* Collected data
— Begin —
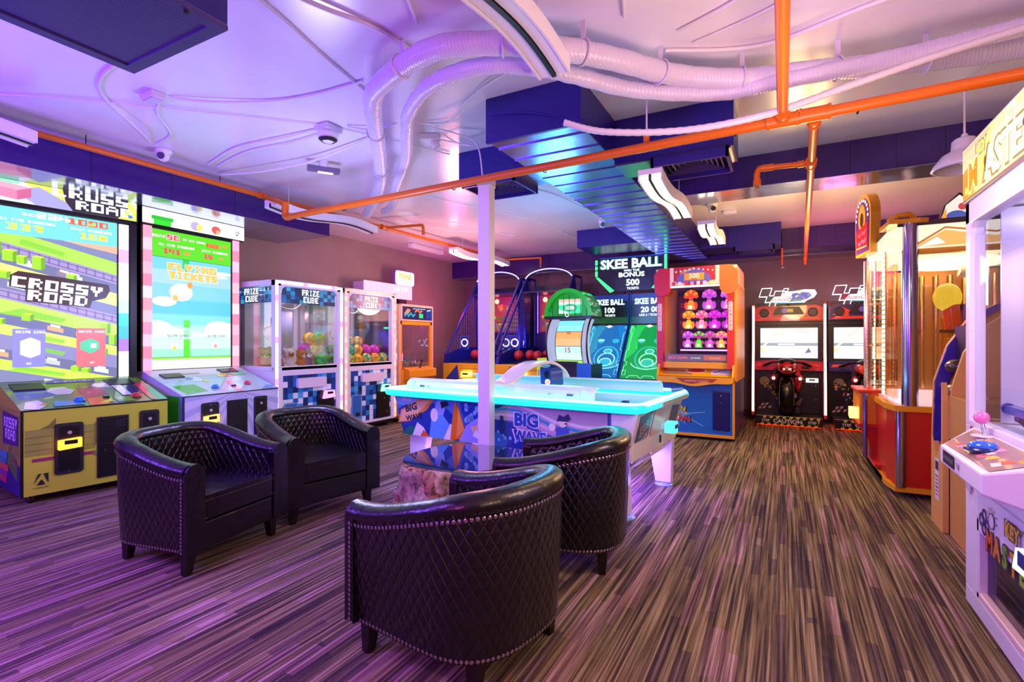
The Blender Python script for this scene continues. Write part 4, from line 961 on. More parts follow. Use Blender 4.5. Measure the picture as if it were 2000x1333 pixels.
b = MB(); b.M = Matrix.Translation((.22, 0, 0)); b.box(-.75, .42, .62, .84, 1.97, 2.19, K('#f0d0f0', .4)); c = Cv(b, (-.75, .62, 1.965), (1, 0, 0), (0, 0, 1), 1.17, .24); c.rect(0, 0, 1.17, .24, E('#ffb0e8', 1.5, True)); c.line([(.7, .02), (.66, .08), (.72, .14), (.68, .22)], .02, E('#ffffff', 1.8)); c.px('WIN', .76, .13, .014, E('#ffffff', 2.), aspect=1.2); c.px('BIG', .86, .03, .014, E('#ffb890', 1.4)); b.box(.1, .3, .64, .8, 1.81, 1.97, M_DARK); b.build('topper_box', t)
b = MB(); b.M = Matrix.Translation((.22, 0, 0)); pts = rrect(.0, .52, 2.20, 2.47, .05); pts = [(u+.02, v) for u, v in pts]; b.prism(pts, 'y', .66, .70, K('#8a60d0')); c = Cv(b, (.02, .66, 2.2), (1, 0, 0), (0, 0, 1), .52, .27); c.poly([(u-.0, v-2.2) for u, v in rrect(.015, .505, 2.215, 2.455, .05)], E('#f4f0ff', 1.8, True)); c.text('TONS', .26, .17, .085, E('#f0dc40', 1.2), bold=.03, sx=1.1, out=E('#5a50c0', .8)); c.text('OF', .38, .105, .03, E('#5a50c0', .8)); c.text('TICKETS', .26, .065, .05, E('#f0a070', 1.2), bold=.02); b.cyl((.26, .70, 2.17), (.26, .70, 2.25), .012, M_CHR); b.build('topper_sign', t)

# ================================================================ basketball machines at the far left
def basket(loc, label, first):
    t = thing('basketball_machine', label, 'arcade machine', loc, 0, None)
    W_ = .49; BL = K('#1a1f8c', .3); D_ = 1.6
    b = MB(); b.box(-W_+.03, W_-.03, .03, .72, 0, .06, M_BLK); b.box(-W_, W_, 0, .75, .05, .84, K('#d8a420', .4)); c = face(b, 'f', -W_, W_, .05, .84, 0)
    c.poly([(.05, .0), (.35, .45), (.3, .79), (.02, .5)], K('#2a3a8c')); c.poly([(.2, .3), (.5, .1), (.9, .75), (.6, .5)], K('#22307a')); c.poly([(.6, 0), (.95, 0), (.8, .3)], K('#b8841a')); c.rect(.38, .52, .78, .72, K('#e8b42c'))
    c.line([(.38, .52), (.78, .52), (.78, .72), (.38, .72)], .012, K('#8a6410'), closed=True)
    b.box(-W_, W_, 0, .4, .84, .86, K('#e0b030', .3)); b.poly = None; b.build('base_cabinet', t)
    MB().prism([(-.09, .62), (.11, .64), (.11, .74), (-.09, .72)], 'y', -.05, -.002, E('#ffc848', 4., True)).box(-.05, .06, -.055, -.05, .67, .70, M_BLK).build('card_reader', t)
    b = MB(); b.prism([(.0, .86), (.05, 1.02), (.5, 1.12), (D_, 1.15), (D_, .86)], 'x', -W_, -W_+.06, BL); b.prism([(.0, .86), (.05, 1.02), (.5, 1.12), (D_, 1.15), (D_, .86)], 'x', W_-.06, W_, BL)
    b.box(-W_+.06, W_-.06, .75, D_, .4, .9, K('#12124a', .4)); b.prism([(.12, .86), (.5, .88), (1.5, 1.0), (1.5, .9), (.12, .84)], 'x', -W_+.06, W_-.06, K('#0e0e38', .5)); b.build('ball_ramp', t)
    # cage: sloping front edge, posts and net on each side
    nm = K('#5a58c0', .4)
    for x in (-W_+.02, W_-.02):
        b = MB(); b.tube([(x, .03, 1.0), (x, .95, 2.18), (x, 1.15, 2.42)], .024, BL); b.cyl((x, 1.5, 1.1), (x, 1.5, 2.42), .022, BL); b.cyl((x, 1.15, 2.42), (x, 1.5, 2.42), .022, BL)
        b.prism([(1.1, 1.1), (1.2, 1.1), (1.3, 2.0), (1.15, 2.42), (.98, 2.2)], 'x', x-.015, x+.015, BL); b.build('cage_side', t)
        b = MB()
        for k in range(1, 16):
            y = .05+k*.075; zt_ = min(2.3, 1.0+(y-.03)*1.28); b.box(x-.003, x+.003, y-.003, y+.003, 1.05, zt_, nm)
        for k in range(1, 17):
            z = 1.05+k*.075; y0 = .03+(z-1.0)/1.28; b.box(x-.003, x+.003, y0, 1.15, z-.003, z+.003, nm)
        b.build('side_net', t)
    # backboard with glow and target lights
    b = MB(); b.box(-W_+.05, W_-.05, 1.5, 1.56, .95, 2.30, K('#14104a', .3)); c = Cv(b, (-.37, 1.5, 1.42), (1, 0, 0), (0, 0, 1), .74, .70)
    c.rect(0, 0, .74, .70, E('#8a1848', 1.1)); c.rect(.05, .03, .69, .32, E('#7a5030', .9)); c.rect(.05, .32, .69, .55, E('#a03038', 1.)); rs = random.Random(4)
    for k in range(14): u, v = rs.uniform(.06, .6), rs.uniform(.05, .5); c.ell(u, v, rs.uniform(.02, .06), E(rs.choice(['#c8a840', '#c03838', '#6a3878', '#4a70a8', '#e07838']), .8), rs.uniform(.02, .06), n=8, up=0 if k else 1)
    c.px('05', .55, .50, .012, E('#ffb840', 1.6)); c.px('12', .12, .50, .012, E('#ff4848', 1.6)); c.ell(.12, .62, .05, E('#ff8a70', 3.5)); c.ell(.62, .62, .05, E('#ffc050', 3.5))
    b.build('backboard', t)
    b = MB()
    for (p_, q_) in (((-.40, 1.48, 1.40), (-.40, 1.48, 2.14)), ((.40, 1.48, 1.40), (.40, 1.48, 2.14)), ((-.40, 1.48, 2.14), (.40, 1.48, 2.14))): b.cyl(p_, q_, .007, E('#b07aff', 2.2), n=8)
    b.build('neon_outline', t)
    # hoop
    b = MB(); b.tube([(.15*math.cos(a), 1.28+.15*math.sin(a), 1.62) for a in [i*PI/9 for i in range(18)]], .009, K('#e0501c', .3), closed=True); b.box(-.05, .05, 1.42, 1.5, 1.60, 1.64, K('#e0501c', .3)); h = b.build('hoop', t)
    b = MB()
    for k in range(12):
        a = k*PI/6; b.cyl((.15*math.cos(a), 1.28+.15*math.sin(a), 1.62), (.08*math.cos(a+.3), 1.28+.08*math.sin(a+.3), 1.42), .002, K('#e8e4f0'), n=5)
    b.build('net', h)
    # ring lights on square plates at the sides
    for x, y in ((-W_+.05, .62), (W_-.05, .62), (W_-.16, 1.42)):
        b = MB(); sx = 1 if x < 0 else -1; b.box(x-.09, x+.09, y-.012, y, 1.10, 1.34, K('#3a36a0', .3)); c = Cv(b, (x-.09, y-.012, 1.10), (1, 0, 0), (0, 0, 1), .18, .24); c.ring(.09, .12, .075, .02, E('#dfe0ff', 3.)); c.line([(0, 0), (.18, 0), (.18, .24), (0, .24)], .006, E('#8a88ff', 1.), closed=True); b.build('ring_light', t)
    # curved top arch with light line
    b = MB(); p_ = arc((0, 2.36), W_-.02, 12, 168, 14, .20); b.tube([(x, 1.1, z) for x, z in p_], .020, BL); b.build('top_arch', t)
    b = MB(); b.tube([(x, 1.075, z+.003) for x, z in p_], .010, E('#a8a0ff', 3.), n=6); b.build('arch_light', t)
    MB().box(-W_+.04, W_-.04, .9, 1.5, 2.12, 2.15, K('#1a1660', .3)).build('top_shelf', t)
    return t
basket((-4.86, 7.42, 0), 'blue caged basketball machine on yellow base, nearest the left wall', True)
basket((-3.80, 7.42, 0), 'blue caged basketball machine with yellow base, between its twin and the green wheel game', False)
for i, (x, y) in enumerate(((-4.05, 7.82), (-3.86, 7.88), (-3.68, 7.80), (-3.58, 7.98), (-4.95, 7.84))):
    b = MB(); b.sph((0, 0, 0), .085, K('#a8202c', .5), n=18, k=12)
    for k in range(3):
        a = k*PI/3; b.tube([(.0855*math.cos(u)*math.cos(a), .0855*math.cos(u)*math.sin(a), .0855*math.sin(u)) for u in [j*PI/10 for j in range(20)]], .0016, M_BLK, n=4, closed=True)
    o = b.build('basketball'); o.location = (x, y, .885+.085+(y-7.54)*.1+.006)
    tag(o, 'dark red basketball lying on the ball ramp of the blue basketball machine' if i < 4 else 'dark red basketball on the ramp of the machine nearest the left wall', 'ball', 'basketballs on the ramp' if i < 4 else None)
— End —
* Problem statement
Give again, exactly, the lines from the start of the data through the one holding "b = MB(); b.M = Matrix.Translation((.22, 0, 0)); pts"; omit the pictures.

* Full output
The Blender Python script for this scene continues. Write part 4, from line 961 on. More parts follow. Use Blender 4.5. Measure the picture as if it were 2000x1333 pixels.
b = MB(); b.M = Matrix.Translation((.22, 0, 0)); b.box(-.75, .42, .62, .84, 1.97, 2.19, K('#f0d0f0', .4)); c = Cv(b, (-.75, .62, 1.965), (1, 0, 0), (0, 0, 1), 1.17, .24); c.rect(0, 0, 1.17, .24, E('#ffb0e8', 1.5, True)); c.line([(.7, .02), (.66, .08), (.72, .14), (.68, .22)], .02, E('#ffffff', 1.8)); c.px('WIN', .76, .13, .014, E('#ffffff', 2.), aspect=1.2); c.px('BIG', .86, .03, .014, E('#ffb890', 1.4)); b.box(.1, .3, .64, .8, 1.81, 1.97, M_DARK); b.build('topper_box', t)
b = MB(); b.M = Matrix.Translation((.22, 0, 0)); pts = rrect(.0, .52, 2.20, 2.47, .05); pts = [(u+.02, v) for u, v in pts]; b.prism(pts, 'y', .66, .70, K('#8a60d0')); c = Cv(b, (.02, .66, 2.2), (1, 0, 0), (0, 0, 1), .52, .27); c.poly([(u-.0, v-2.2) for u, v in rrect(.015, .505, 2.215, 2.455, .05)], E('#f4f0ff', 1.8, True)); c.text('TONS', .26, .17, .085, E('#f0dc40', 1.2), bold=.03, sx=1.1, out=E('#5a50c0', .8)); c.text('OF', .38, .105, .03, E('#5a50c0', .8)); c.text('TICKETS', .26, .065, .05, E('#f0a070', 1.2), bold=.02); b.cyl((.26, .70, 2.17), (.26, .70, 2.25), .012, M_CHR); b.build('topper_sign', t)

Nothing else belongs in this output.